◆ Source data ◆

__________________________________________________

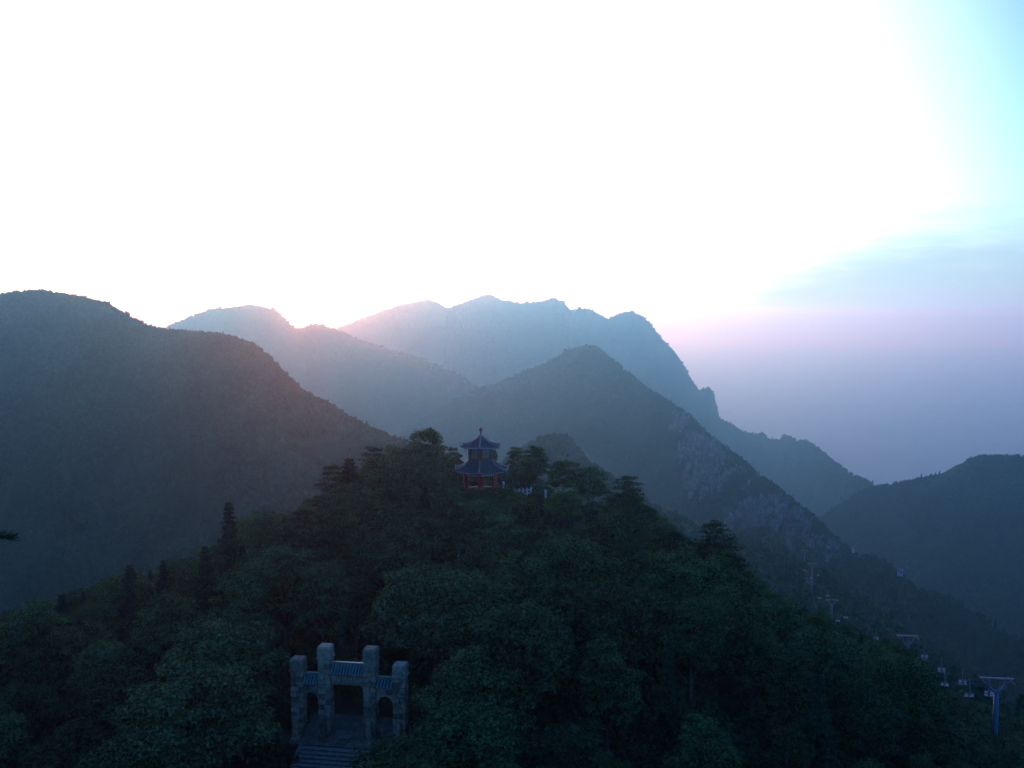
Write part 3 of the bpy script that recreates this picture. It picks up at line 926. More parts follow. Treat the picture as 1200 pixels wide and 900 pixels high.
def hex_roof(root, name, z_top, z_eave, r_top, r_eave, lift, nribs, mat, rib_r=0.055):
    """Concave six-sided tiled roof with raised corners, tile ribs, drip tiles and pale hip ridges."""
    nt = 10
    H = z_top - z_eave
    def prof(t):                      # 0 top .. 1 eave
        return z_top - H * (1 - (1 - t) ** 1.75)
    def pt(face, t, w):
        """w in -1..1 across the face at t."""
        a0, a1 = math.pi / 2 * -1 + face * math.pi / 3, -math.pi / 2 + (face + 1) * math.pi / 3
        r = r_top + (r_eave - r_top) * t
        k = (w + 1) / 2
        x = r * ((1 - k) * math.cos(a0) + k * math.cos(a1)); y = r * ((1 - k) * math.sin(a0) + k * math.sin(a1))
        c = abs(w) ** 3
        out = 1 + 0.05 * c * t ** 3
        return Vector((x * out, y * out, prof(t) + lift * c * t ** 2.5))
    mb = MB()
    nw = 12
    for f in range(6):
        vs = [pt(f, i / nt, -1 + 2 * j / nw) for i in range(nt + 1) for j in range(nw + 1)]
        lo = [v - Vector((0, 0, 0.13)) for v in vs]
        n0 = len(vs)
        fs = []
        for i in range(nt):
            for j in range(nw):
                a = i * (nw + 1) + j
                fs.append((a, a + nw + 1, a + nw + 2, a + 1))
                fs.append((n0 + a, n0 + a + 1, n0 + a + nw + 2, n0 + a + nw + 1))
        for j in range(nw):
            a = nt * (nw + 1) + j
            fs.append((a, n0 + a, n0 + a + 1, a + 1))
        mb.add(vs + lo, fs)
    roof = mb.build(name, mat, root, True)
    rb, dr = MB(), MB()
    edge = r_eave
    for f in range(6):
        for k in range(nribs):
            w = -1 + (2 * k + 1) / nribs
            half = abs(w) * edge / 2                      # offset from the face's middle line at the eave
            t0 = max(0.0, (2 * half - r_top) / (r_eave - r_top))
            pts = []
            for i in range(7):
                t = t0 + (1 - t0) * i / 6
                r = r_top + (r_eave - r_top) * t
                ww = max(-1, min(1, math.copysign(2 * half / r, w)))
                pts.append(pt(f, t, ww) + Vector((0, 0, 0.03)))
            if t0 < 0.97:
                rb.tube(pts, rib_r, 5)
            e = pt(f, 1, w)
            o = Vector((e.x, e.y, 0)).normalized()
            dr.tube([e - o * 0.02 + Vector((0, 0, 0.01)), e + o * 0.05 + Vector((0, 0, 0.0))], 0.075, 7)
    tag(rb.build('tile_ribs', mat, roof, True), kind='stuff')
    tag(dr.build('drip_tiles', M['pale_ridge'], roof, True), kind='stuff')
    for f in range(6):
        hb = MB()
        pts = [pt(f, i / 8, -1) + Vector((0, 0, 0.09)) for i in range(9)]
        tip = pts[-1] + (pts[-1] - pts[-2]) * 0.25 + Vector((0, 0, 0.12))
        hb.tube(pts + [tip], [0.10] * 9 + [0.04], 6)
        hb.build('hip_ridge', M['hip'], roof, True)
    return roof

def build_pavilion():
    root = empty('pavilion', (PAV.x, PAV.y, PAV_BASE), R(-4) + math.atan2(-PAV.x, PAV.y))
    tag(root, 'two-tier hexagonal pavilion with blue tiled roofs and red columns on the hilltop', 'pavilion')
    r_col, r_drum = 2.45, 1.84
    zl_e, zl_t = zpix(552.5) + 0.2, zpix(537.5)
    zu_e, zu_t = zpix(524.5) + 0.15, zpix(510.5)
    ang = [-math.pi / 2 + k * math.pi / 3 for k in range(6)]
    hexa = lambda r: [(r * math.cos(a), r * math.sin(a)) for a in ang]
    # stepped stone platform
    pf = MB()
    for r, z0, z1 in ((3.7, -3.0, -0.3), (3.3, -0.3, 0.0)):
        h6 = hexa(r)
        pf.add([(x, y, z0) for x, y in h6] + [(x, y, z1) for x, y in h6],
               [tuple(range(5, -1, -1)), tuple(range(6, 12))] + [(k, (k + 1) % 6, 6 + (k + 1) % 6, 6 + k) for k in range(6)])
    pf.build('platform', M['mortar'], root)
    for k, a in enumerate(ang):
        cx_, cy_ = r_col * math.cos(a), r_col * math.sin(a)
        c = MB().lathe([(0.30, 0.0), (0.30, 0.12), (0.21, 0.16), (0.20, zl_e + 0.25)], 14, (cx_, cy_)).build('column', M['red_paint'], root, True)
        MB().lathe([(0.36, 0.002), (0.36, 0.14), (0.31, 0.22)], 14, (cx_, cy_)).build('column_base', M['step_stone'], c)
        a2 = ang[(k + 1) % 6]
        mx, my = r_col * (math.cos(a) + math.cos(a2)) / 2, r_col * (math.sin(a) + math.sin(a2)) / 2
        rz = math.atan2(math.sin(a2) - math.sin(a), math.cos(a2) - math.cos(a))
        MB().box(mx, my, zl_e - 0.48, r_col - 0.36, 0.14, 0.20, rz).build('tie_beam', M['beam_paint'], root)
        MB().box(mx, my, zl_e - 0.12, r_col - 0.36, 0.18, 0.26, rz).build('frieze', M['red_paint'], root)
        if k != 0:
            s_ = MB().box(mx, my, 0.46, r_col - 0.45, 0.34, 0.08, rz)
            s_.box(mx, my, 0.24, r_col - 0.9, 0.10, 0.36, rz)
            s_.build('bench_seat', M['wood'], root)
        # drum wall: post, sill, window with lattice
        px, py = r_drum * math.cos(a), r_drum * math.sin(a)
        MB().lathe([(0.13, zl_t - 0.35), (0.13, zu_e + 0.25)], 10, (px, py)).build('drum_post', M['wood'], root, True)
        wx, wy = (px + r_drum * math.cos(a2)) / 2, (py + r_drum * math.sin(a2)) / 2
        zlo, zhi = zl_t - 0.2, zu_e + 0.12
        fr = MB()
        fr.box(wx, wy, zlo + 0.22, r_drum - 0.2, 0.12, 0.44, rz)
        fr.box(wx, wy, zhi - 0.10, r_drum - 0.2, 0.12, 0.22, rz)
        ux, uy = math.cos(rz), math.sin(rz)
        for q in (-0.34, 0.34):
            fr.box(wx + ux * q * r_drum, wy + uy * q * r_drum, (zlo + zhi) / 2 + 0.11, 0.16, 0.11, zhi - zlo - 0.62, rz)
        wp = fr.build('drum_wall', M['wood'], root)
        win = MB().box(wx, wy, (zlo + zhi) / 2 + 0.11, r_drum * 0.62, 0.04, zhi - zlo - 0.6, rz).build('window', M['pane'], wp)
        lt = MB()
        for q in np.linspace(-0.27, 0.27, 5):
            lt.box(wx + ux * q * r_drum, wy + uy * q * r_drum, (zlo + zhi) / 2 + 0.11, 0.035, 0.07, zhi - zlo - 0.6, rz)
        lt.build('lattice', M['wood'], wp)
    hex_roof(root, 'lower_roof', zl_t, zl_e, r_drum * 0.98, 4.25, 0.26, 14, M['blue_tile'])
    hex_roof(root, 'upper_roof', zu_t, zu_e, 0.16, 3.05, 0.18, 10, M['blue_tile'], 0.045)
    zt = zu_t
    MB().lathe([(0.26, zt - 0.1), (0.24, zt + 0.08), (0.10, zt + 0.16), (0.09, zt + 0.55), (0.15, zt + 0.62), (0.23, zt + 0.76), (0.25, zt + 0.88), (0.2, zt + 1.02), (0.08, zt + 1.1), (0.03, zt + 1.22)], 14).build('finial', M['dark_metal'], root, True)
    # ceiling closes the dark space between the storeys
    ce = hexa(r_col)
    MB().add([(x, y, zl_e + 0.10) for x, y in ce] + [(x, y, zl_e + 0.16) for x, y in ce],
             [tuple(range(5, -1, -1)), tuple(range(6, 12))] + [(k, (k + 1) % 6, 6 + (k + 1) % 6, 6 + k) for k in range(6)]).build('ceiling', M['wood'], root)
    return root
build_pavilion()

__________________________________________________

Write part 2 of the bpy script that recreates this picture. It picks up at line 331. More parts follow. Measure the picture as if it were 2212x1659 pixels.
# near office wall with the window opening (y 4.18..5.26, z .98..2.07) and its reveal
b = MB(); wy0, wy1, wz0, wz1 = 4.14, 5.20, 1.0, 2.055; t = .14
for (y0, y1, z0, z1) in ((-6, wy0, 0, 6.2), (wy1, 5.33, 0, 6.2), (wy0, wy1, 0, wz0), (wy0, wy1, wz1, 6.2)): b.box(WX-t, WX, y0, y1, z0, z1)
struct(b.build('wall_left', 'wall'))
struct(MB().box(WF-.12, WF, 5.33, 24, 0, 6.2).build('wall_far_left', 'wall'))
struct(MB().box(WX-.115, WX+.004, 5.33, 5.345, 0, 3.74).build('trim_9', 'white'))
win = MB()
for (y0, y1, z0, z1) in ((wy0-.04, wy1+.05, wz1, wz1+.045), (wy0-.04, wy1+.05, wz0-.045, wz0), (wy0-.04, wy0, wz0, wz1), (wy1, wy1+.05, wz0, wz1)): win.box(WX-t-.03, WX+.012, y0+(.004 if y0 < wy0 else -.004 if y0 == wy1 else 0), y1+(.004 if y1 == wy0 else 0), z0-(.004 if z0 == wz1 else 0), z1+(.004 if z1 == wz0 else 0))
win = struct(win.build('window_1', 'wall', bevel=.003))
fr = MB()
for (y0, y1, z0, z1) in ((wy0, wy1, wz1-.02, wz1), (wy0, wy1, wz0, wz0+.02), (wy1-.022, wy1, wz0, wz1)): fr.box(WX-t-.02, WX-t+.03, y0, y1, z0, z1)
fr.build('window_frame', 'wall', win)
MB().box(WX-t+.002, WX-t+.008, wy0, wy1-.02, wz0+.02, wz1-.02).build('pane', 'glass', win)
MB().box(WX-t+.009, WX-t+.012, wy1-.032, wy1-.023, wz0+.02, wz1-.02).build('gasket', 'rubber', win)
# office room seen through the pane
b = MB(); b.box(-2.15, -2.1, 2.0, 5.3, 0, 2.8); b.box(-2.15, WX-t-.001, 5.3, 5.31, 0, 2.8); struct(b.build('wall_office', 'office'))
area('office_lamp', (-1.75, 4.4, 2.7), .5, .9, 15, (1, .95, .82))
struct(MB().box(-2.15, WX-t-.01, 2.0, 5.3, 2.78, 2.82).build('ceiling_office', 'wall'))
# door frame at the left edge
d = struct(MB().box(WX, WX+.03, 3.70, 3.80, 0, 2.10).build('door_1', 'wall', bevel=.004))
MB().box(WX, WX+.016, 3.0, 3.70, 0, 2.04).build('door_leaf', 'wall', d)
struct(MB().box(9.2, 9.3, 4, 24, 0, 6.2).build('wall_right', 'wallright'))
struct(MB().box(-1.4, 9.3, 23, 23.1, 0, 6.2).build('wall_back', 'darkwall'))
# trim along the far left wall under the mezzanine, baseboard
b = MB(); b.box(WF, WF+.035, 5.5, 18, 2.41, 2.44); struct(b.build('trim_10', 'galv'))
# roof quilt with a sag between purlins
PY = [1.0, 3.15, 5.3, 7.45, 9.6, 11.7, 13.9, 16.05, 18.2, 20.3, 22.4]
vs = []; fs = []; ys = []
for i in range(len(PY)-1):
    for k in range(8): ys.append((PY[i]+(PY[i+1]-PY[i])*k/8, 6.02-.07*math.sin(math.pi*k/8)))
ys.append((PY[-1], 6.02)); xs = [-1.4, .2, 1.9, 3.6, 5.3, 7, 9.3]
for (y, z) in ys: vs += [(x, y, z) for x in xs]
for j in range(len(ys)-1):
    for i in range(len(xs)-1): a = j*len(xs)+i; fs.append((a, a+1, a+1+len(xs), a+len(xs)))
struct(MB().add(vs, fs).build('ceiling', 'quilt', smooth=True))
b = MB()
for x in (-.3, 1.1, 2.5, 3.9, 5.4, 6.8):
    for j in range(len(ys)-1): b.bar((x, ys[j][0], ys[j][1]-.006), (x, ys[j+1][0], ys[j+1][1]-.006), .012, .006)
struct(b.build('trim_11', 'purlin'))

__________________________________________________

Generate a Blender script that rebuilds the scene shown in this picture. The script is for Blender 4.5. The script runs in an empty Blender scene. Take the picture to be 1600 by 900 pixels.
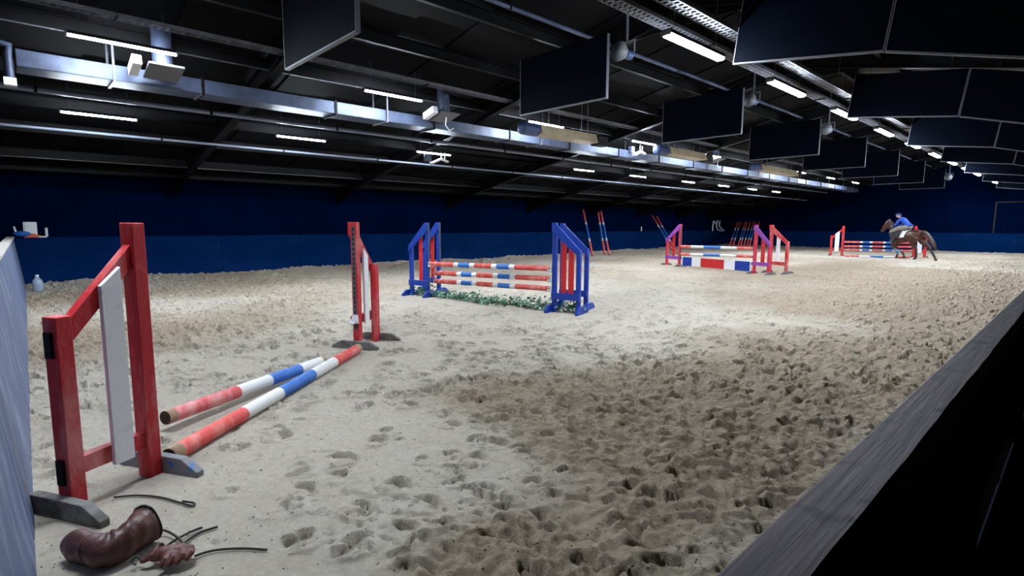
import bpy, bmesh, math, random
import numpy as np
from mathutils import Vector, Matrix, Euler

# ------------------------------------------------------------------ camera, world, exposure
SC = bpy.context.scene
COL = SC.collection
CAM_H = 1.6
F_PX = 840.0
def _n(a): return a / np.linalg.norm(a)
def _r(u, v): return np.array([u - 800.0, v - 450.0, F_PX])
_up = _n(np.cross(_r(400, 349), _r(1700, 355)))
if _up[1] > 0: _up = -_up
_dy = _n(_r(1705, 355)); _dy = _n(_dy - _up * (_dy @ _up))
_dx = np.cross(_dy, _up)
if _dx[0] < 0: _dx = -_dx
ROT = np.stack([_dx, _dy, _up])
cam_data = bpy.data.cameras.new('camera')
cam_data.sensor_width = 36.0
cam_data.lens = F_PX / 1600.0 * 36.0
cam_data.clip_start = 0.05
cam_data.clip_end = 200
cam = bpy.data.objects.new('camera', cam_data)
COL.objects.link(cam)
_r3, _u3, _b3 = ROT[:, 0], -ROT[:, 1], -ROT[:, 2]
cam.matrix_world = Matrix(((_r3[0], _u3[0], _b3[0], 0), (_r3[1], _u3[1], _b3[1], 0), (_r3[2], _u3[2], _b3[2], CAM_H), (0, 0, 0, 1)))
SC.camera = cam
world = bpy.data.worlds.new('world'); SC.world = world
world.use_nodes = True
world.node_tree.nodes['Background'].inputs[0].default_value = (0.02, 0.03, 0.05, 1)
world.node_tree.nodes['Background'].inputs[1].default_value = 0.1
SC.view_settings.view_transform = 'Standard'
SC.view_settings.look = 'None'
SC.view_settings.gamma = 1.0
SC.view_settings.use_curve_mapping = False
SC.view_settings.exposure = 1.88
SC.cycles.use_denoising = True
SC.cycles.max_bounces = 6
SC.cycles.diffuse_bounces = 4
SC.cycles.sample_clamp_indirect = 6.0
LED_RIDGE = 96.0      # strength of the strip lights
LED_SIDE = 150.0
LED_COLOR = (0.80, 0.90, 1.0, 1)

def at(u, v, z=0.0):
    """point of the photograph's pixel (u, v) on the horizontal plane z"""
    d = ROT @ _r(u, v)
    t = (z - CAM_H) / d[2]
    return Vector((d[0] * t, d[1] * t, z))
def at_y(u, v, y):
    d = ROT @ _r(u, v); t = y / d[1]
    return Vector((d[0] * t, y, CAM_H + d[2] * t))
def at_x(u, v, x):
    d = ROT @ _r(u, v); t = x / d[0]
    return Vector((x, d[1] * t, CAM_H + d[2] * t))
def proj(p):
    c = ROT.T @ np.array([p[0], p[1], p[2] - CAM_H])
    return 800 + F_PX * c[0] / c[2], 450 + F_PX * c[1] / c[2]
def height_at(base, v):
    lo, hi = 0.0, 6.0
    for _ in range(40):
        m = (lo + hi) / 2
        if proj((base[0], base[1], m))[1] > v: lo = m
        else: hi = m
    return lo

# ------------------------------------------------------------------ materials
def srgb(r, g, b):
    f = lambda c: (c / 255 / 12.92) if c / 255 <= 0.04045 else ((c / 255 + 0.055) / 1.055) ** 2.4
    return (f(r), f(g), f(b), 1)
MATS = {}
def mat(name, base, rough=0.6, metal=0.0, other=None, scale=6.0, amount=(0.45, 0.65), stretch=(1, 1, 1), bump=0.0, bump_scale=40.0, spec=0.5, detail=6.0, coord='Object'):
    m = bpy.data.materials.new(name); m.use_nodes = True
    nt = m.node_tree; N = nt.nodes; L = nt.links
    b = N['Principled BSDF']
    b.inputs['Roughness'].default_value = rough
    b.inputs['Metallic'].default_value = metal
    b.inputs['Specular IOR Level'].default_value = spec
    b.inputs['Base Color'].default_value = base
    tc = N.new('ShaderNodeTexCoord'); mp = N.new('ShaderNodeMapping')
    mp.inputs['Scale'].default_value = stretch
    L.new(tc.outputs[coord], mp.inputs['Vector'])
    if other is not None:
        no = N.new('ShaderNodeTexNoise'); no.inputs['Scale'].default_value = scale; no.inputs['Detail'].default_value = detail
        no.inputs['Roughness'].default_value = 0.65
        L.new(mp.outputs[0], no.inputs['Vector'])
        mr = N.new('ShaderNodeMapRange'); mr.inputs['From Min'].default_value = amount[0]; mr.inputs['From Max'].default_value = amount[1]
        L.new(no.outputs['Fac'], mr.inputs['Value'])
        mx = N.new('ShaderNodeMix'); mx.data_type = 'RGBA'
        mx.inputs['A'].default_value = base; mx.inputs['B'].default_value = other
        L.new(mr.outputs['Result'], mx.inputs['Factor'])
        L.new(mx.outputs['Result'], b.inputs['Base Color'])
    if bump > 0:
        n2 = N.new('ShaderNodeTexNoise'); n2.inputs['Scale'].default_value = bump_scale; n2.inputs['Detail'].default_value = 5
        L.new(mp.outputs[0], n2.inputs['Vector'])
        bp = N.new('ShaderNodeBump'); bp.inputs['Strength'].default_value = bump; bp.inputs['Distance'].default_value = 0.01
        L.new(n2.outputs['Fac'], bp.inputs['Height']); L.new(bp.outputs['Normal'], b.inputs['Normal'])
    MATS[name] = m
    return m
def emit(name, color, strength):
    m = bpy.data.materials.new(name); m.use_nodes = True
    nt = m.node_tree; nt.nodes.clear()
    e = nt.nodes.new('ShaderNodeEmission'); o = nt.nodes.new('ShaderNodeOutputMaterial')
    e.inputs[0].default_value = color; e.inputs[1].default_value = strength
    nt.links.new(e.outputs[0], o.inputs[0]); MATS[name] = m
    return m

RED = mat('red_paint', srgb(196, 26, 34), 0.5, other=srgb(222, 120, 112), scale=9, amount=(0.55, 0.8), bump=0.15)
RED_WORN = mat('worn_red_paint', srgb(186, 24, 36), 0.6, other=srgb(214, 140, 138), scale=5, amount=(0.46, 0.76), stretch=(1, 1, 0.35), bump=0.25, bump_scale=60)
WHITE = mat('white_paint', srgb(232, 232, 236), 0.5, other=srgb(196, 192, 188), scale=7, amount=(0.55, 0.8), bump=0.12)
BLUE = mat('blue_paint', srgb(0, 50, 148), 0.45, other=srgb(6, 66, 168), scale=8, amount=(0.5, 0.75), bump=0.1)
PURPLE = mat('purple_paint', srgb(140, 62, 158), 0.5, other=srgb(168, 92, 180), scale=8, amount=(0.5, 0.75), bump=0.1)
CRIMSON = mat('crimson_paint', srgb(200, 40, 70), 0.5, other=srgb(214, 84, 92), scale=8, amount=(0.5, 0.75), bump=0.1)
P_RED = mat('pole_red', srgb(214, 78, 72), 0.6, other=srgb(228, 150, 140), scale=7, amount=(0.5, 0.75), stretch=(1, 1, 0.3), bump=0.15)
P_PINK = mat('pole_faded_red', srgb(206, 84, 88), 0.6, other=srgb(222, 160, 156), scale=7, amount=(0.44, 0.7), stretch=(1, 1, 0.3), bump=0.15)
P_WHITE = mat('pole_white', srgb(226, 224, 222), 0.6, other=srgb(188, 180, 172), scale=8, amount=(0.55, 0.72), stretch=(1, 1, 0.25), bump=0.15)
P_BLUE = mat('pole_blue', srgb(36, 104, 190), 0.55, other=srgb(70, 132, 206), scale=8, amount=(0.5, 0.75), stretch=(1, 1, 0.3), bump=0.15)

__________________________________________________

◆ Exercise details ◆
From the records above, transcribe exactly the lines starting at the one containing "Generate a Blender" and ending at the one containing "from mathutils import Vector, Matrix, Euler". Skip the pictures.

◆ Answer for the task ◆
Generate a Blender script that rebuilds the scene shown in this picture. The script is for Blender 4.5. The script runs in an empty Blender scene. Take the picture to be 1600 by 900 pixels.
import bpy, bmesh, math, random
import numpy as np
from mathutils import Vector, Matrix, Euler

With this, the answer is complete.